Transcribe the data that follows precisely, omitting nothing.

* Provided data:
"""

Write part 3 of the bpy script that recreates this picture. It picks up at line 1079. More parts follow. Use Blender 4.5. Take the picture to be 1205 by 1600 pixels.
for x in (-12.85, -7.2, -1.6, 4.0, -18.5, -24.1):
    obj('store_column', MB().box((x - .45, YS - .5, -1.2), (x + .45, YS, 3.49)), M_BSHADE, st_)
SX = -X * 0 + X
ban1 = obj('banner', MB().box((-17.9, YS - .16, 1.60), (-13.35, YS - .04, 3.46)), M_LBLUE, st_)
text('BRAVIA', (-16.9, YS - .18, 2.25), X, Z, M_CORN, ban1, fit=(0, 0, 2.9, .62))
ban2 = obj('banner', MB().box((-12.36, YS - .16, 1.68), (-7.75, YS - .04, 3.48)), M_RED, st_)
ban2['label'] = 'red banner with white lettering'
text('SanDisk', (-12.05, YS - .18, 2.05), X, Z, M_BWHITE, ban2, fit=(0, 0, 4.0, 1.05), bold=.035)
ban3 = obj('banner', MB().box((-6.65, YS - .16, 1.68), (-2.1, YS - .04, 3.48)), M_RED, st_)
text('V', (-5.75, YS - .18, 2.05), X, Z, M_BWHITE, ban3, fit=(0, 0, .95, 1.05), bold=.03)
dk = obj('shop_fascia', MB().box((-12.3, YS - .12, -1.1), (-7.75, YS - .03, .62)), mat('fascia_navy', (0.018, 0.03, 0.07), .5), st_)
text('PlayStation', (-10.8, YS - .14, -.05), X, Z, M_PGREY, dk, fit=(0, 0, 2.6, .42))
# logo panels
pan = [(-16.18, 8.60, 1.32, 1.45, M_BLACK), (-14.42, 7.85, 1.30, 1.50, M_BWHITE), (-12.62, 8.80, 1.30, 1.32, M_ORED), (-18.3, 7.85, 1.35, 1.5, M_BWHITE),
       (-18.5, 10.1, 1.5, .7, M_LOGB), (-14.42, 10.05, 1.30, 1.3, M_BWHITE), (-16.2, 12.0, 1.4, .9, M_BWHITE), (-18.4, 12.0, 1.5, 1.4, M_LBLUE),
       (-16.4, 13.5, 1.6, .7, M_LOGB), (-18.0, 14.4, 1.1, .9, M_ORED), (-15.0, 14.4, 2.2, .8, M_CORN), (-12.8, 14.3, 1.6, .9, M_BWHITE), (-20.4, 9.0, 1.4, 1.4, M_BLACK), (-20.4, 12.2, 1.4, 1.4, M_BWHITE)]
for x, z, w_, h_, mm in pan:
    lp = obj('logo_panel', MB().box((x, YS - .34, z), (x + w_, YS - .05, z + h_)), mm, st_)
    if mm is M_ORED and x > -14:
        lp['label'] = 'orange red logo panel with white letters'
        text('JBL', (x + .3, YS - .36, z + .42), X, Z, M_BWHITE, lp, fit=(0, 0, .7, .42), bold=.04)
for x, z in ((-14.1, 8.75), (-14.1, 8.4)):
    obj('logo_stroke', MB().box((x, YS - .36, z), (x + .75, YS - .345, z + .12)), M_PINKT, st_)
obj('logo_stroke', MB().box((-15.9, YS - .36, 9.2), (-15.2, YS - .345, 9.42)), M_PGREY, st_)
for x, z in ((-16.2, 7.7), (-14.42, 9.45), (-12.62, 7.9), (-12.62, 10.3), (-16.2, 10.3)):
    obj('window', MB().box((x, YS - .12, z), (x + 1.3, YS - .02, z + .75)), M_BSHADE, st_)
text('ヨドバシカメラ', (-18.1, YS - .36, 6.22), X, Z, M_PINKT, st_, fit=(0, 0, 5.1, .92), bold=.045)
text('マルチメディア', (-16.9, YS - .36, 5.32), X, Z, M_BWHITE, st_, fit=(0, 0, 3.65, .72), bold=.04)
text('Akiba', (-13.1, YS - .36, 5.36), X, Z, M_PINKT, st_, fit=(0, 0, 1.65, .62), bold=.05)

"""

* Written answer:
Write part 3 of the bpy script that recreates this picture. It picks up at line 1079. More parts follow. Use Blender 4.5. Take the picture to be 1205 by 1600 pixels.
for x in (-12.85, -7.2, -1.6, 4.0, -18.5, -24.1):
    obj('store_column', MB().box((x - .45, YS - .5, -1.2), (x + .45, YS, 3.49)), M_BSHADE, st_)
SX = -X * 0 + X
ban1 = obj('banner', MB().box((-17.9, YS - .16, 1.60), (-13.35, YS - .04, 3.46)), M_LBLUE, st_)
text('BRAVIA', (-16.9, YS - .18, 2.25), X, Z, M_CORN, ban1, fit=(0, 0, 2.9, .62))
ban2 = obj('banner', MB().box((-12.36, YS - .16, 1.68), (-7.75, YS - .04, 3.48)), M_RED, st_)
ban2['label'] = 'red banner with white lettering'
text('SanDisk', (-12.05, YS - .18, 2.05), X, Z, M_BWHITE, ban2, fit=(0, 0, 4.0, 1.05), bold=.035)
ban3 = obj('banner', MB().box((-6.65, YS - .16, 1.68), (-2.1, YS - .04, 3.48)), M_RED, st_)
text('V', (-5.75, YS - .18, 2.05), X, Z, M_BWHITE, ban3, fit=(0, 0, .95, 1.05), bold=.03)
dk = obj('shop_fascia', MB().box((-12.3, YS - .12, -1.1), (-7.75, YS - .03, .62)), mat('fascia_navy', (0.018, 0.03, 0.07), .5), st_)
text('PlayStation', (-10.8, YS - .14, -.05), X, Z, M_PGREY, dk, fit=(0, 0, 2.6, .42))
# logo panels
pan = [(-16.18, 8.60, 1.32, 1.45, M_BLACK), (-14.42, 7.85, 1.30, 1.50, M_BWHITE), (-12.62, 8.80, 1.30, 1.32, M_ORED), (-18.3, 7.85, 1.35, 1.5, M_BWHITE),
       (-18.5, 10.1, 1.5, .7, M_LOGB), (-14.42, 10.05, 1.30, 1.3, M_BWHITE), (-16.2, 12.0, 1.4, .9, M_BWHITE), (-18.4, 12.0, 1.5, 1.4, M_LBLUE),
       (-16.4, 13.5, 1.6, .7, M_LOGB), (-18.0, 14.4, 1.1, .9, M_ORED), (-15.0, 14.4, 2.2, .8, M_CORN), (-12.8, 14.3, 1.6, .9, M_BWHITE), (-20.4, 9.0, 1.4, 1.4, M_BLACK), (-20.4, 12.2, 1.4, 1.4, M_BWHITE)]
for x, z, w_, h_, mm in pan:
    lp = obj('logo_panel', MB().box((x, YS - .34, z), (x + w_, YS - .05, z + h_)), mm, st_)
    if mm is M_ORED and x > -14:
        lp['label'] = 'orange red logo panel with white letters'
        text('JBL', (x + .3, YS - .36, z + .42), X, Z, M_BWHITE, lp, fit=(0, 0, .7, .42), bold=.04)
for x, z in ((-14.1, 8.75), (-14.1, 8.4)):
    obj('logo_stroke', MB().box((x, YS - .36, z), (x + .75, YS - .345, z + .12)), M_PINKT, st_)
obj('logo_stroke', MB().box((-15.9, YS - .36, 9.2), (-15.2, YS - .345, 9.42)), M_PGREY, st_)
for x, z in ((-16.2, 7.7), (-14.42, 9.45), (-12.62, 7.9), (-12.62, 10.3), (-16.2, 10.3)):
    obj('window', MB().box((x, YS - .12, z), (x + 1.3, YS - .02, z + .75)), M_BSHADE, st_)
text('ヨドバシカメラ', (-18.1, YS - .36, 6.22), X, Z, M_PINKT, st_, fit=(0, 0, 5.1, .92), bold=.045)
text('マルチメディア', (-16.9, YS - .36, 5.32), X, Z, M_BWHITE, st_, fit=(0, 0, 3.65, .72), bold=.04)
text('Akiba', (-13.1, YS - .36, 5.36), X, Z, M_PINKT, st_, fit=(0, 0, 1.65, .62), bold=.05)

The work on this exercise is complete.